As Lizzo put it on Monday, if her fans keep “Truth Hurts” on repeat for another two weeks, she’ll break the record, unseating “Fancy.” In a follow-up post, Lizzo quickly noted she thinks "Fancy" is a bop and gave a shout-out to Charli XCX, who she collaborated on a track with earlier this year.

Whether or not Lizzo meant to shade her, Azalea picked up on the omission. “I could have SWORN I was the one rapping that song but okay…” she tweeted, then deleted.

Still, even as she walked back her fighting words, Azalea indicated she wouldn’t cede the throne gracefully. “Stream señorita for clear skin,” she posted, directing her fans at the Shawn Mendes and Camila Cabello single currently at number two on the Billboard chart.

She also changed her Twitter display name to “IGGY AZALEA stream señorita” and her avatar to a photo of Mendes and Cabello. Azalea’s logic seems to go along these lines: if she can stack the deck in its favor, “Señorita” would unseat “Truth Hurts” and protect her title.

Lizzo has thus far taken the high road in their “spat” and has not responded to Azalea’s smear campaign. And the Australian rapper, for the record, insists she’s just fooling around. “It’s not my fault you think I’m being serious,” her Twitter bio proclaims.

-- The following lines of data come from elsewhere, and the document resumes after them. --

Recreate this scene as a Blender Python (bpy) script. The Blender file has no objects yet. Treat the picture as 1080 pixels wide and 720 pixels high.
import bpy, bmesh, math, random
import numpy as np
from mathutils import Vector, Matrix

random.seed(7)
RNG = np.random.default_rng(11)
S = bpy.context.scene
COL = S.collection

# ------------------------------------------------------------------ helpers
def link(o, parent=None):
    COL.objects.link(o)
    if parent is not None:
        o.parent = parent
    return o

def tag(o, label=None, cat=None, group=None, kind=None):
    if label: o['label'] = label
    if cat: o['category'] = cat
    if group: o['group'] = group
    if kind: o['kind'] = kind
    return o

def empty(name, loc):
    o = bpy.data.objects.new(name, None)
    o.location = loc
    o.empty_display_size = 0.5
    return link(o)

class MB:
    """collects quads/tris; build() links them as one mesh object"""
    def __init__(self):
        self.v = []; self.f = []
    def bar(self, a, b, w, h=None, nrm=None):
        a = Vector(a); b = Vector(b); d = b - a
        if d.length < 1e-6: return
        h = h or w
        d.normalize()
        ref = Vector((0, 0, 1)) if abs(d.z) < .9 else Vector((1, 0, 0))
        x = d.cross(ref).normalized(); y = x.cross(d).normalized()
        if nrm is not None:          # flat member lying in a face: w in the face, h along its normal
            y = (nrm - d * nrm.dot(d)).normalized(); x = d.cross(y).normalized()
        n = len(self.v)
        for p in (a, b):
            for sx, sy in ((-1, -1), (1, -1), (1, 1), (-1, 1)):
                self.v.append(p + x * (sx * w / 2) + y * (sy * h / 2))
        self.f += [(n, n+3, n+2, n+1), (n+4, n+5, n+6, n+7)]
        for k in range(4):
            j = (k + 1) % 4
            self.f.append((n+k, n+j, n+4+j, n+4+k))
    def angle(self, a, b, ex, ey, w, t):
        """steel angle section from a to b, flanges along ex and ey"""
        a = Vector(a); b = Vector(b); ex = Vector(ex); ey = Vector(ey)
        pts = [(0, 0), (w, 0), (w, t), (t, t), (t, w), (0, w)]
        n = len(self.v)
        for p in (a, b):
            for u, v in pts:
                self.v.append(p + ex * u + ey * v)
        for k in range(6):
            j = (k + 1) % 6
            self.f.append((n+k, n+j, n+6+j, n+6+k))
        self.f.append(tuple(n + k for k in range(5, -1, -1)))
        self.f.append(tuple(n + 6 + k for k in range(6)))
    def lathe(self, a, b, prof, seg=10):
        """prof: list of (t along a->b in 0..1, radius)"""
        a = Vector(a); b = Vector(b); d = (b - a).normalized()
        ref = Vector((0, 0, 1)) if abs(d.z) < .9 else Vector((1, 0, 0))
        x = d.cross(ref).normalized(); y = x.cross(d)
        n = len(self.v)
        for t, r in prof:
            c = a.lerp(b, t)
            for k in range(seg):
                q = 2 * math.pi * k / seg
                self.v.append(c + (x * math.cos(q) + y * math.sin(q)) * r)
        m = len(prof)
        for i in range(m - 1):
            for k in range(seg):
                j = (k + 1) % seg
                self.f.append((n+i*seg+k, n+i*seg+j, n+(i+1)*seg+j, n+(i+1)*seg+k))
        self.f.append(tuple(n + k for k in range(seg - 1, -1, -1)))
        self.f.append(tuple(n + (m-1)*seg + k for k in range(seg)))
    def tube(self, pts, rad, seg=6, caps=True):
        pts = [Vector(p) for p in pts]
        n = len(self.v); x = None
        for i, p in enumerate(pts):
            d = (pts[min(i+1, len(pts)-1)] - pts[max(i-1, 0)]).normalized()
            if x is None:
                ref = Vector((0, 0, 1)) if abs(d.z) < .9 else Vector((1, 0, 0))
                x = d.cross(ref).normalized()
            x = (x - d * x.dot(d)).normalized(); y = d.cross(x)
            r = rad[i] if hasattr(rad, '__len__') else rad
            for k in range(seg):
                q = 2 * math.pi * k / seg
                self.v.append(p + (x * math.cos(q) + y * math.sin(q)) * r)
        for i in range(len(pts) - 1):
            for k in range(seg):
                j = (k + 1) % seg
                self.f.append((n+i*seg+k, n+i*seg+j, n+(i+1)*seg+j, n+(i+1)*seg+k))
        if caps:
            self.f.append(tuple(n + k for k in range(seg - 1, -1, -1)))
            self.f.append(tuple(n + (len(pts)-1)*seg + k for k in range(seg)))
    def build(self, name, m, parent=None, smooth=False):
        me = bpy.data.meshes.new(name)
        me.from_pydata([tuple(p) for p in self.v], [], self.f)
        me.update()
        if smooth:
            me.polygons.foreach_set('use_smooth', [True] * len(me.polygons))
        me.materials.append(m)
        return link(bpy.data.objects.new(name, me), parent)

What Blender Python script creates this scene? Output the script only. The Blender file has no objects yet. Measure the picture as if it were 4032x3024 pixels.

The whole thing takes the sportsmanship out of topping the music charts. If “Señorita” unseats “Truth Hurts,” is it an unfair achievement boosted by “Fancy” stans? And if Lizzo stays on top for another two weeks or more, did her own streaming campaign (and Azalea’s “trolling”) tilt the scales further in her favor? We’ll most likely never know.

Besides, these days listening to music feels odd and ephemeral. Billboard can’t measure an artist’s popularity through just album sales or radio requests anymore. The Hot 100 is an opaque compilation of radio airplay, sales and streaming data. With so much in play, it’s hard to say what a titles like “longest-running #1 track” really means.